▶ _Written request_:
Look through the material below for "size". Copy every line that contains it.

- - -

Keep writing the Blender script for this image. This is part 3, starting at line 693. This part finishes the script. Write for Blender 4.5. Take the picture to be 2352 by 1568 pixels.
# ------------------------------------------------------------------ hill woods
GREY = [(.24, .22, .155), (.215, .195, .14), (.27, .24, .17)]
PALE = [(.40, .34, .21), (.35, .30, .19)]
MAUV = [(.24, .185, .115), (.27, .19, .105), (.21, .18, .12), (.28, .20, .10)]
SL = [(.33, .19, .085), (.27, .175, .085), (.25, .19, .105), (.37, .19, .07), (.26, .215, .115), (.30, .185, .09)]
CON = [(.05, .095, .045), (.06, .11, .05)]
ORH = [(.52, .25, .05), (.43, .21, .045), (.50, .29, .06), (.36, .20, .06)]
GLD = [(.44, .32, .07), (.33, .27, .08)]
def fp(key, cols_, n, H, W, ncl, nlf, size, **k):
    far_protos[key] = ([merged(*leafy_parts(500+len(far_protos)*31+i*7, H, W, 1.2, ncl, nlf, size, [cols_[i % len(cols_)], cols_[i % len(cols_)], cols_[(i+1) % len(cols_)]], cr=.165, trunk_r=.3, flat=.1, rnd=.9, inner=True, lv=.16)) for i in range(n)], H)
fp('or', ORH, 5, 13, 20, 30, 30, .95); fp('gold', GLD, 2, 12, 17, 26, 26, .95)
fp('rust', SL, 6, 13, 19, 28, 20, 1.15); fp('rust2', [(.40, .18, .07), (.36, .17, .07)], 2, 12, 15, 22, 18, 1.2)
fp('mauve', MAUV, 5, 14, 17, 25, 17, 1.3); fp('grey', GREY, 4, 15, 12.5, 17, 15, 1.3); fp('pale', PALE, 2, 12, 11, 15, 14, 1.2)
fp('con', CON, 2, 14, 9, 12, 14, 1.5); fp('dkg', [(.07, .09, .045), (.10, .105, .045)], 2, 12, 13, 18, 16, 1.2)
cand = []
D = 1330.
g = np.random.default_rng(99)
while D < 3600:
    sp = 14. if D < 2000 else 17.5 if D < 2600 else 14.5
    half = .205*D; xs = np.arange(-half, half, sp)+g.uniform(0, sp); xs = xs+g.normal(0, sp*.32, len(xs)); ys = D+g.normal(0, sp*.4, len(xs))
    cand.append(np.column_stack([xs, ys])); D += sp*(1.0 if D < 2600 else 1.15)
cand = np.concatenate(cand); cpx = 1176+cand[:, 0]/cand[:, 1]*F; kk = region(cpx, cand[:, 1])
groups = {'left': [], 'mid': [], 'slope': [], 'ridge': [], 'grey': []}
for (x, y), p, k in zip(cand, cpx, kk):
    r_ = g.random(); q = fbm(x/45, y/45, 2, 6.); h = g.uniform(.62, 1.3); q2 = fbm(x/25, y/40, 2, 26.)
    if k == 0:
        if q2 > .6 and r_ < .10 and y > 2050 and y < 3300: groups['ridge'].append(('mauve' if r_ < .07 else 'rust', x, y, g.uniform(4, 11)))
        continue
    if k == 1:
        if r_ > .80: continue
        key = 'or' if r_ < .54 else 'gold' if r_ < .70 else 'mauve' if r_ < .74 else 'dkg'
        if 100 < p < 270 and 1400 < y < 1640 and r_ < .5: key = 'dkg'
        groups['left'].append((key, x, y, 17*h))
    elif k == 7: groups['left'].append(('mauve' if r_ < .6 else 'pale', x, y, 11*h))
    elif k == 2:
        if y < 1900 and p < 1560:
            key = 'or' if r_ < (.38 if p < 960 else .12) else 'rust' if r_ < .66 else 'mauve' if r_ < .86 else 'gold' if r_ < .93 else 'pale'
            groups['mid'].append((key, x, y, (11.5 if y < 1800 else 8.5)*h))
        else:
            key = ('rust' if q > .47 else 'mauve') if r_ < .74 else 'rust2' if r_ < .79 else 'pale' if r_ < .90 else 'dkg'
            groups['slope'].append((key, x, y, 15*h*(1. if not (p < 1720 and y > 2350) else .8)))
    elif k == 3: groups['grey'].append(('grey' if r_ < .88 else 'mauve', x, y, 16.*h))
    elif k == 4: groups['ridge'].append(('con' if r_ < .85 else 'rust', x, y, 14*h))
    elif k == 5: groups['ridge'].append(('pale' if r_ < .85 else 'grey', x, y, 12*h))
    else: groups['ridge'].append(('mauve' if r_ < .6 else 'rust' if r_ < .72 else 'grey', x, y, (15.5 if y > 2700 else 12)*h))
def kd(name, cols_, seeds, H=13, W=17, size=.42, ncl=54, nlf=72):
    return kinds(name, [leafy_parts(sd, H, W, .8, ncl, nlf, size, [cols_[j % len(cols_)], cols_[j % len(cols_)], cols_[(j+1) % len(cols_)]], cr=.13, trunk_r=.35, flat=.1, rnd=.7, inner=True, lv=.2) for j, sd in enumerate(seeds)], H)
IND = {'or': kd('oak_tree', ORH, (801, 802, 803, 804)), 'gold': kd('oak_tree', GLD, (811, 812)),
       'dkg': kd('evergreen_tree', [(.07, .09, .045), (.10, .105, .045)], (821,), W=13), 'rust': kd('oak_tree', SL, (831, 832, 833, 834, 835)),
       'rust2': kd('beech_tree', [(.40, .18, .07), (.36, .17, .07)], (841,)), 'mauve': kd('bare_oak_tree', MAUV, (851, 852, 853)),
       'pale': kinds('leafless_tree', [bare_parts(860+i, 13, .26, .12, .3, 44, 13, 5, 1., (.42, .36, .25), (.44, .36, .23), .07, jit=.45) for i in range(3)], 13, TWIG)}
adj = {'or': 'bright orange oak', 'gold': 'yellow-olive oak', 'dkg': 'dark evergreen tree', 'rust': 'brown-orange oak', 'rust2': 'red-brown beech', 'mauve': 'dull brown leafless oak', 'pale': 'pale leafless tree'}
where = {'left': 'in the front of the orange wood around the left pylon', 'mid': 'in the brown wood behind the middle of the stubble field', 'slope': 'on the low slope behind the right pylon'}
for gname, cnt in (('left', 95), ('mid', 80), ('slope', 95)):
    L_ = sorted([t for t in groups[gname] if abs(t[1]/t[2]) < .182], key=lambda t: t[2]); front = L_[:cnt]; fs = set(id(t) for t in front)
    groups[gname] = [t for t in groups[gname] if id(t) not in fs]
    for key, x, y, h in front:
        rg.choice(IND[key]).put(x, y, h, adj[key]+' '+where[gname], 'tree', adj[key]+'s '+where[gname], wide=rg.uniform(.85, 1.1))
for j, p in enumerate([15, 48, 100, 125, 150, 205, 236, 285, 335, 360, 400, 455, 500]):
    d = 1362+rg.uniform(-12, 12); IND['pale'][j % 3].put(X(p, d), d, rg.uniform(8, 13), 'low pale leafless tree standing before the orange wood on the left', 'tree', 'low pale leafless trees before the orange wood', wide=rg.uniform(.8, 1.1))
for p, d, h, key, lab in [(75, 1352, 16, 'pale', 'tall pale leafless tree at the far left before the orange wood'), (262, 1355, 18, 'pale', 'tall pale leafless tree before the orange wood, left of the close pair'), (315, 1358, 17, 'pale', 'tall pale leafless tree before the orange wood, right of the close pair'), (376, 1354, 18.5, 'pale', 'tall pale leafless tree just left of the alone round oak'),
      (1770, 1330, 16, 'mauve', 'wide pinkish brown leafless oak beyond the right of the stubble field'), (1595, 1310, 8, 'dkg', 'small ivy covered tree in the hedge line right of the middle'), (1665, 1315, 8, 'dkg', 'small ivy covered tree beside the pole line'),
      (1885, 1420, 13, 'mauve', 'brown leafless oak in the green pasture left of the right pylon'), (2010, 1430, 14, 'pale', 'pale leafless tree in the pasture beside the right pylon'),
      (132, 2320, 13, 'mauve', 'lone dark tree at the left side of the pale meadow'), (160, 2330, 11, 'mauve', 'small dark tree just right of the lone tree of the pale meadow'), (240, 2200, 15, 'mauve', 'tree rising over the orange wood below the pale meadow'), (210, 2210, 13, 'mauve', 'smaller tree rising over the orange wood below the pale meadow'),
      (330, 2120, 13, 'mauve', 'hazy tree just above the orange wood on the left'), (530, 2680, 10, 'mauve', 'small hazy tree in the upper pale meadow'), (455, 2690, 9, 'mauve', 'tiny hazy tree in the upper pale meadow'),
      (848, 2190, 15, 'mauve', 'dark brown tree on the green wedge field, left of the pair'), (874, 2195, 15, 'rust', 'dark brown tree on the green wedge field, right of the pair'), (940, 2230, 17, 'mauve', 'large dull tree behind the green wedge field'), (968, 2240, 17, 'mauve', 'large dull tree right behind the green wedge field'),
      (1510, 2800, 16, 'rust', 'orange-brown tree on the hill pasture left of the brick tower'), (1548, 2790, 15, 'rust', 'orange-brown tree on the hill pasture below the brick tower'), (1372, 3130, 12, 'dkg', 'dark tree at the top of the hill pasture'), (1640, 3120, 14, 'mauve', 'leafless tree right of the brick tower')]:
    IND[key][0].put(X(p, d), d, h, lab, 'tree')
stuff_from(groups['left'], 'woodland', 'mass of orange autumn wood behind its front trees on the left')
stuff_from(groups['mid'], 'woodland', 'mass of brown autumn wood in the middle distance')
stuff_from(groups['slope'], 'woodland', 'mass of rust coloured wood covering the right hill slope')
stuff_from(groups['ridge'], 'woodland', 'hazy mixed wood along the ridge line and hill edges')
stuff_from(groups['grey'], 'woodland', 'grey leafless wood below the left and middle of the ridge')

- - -

▶ _Written answer_:
def fp(key, cols_, n, H, W, ncl, nlf, size, **k):
    far_protos[key] = ([merged(*leafy_parts(500+len(far_protos)*31+i*7, H, W, 1.2, ncl, nlf, size, [cols_[i % len(cols_)], cols_[i % len(cols_)], cols_[(i+1) % len(cols_)]], cr=.165, trunk_r=.3, flat=.1, rnd=.9, inner=True, lv=.16)) for i in range(n)], H)
def kd(name, cols_, seeds, H=13, W=17, size=.42, ncl=54, nlf=72):
    return kinds(name, [leafy_parts(sd, H, W, .8, ncl, nlf, size, [cols_[j % len(cols_)], cols_[j % len(cols_)], cols_[(j+1) % len(cols_)]], cr=.13, trunk_r=.35, flat=.1, rnd=.7, inner=True, lv=.2) for j, sd in enumerate(seeds)], H)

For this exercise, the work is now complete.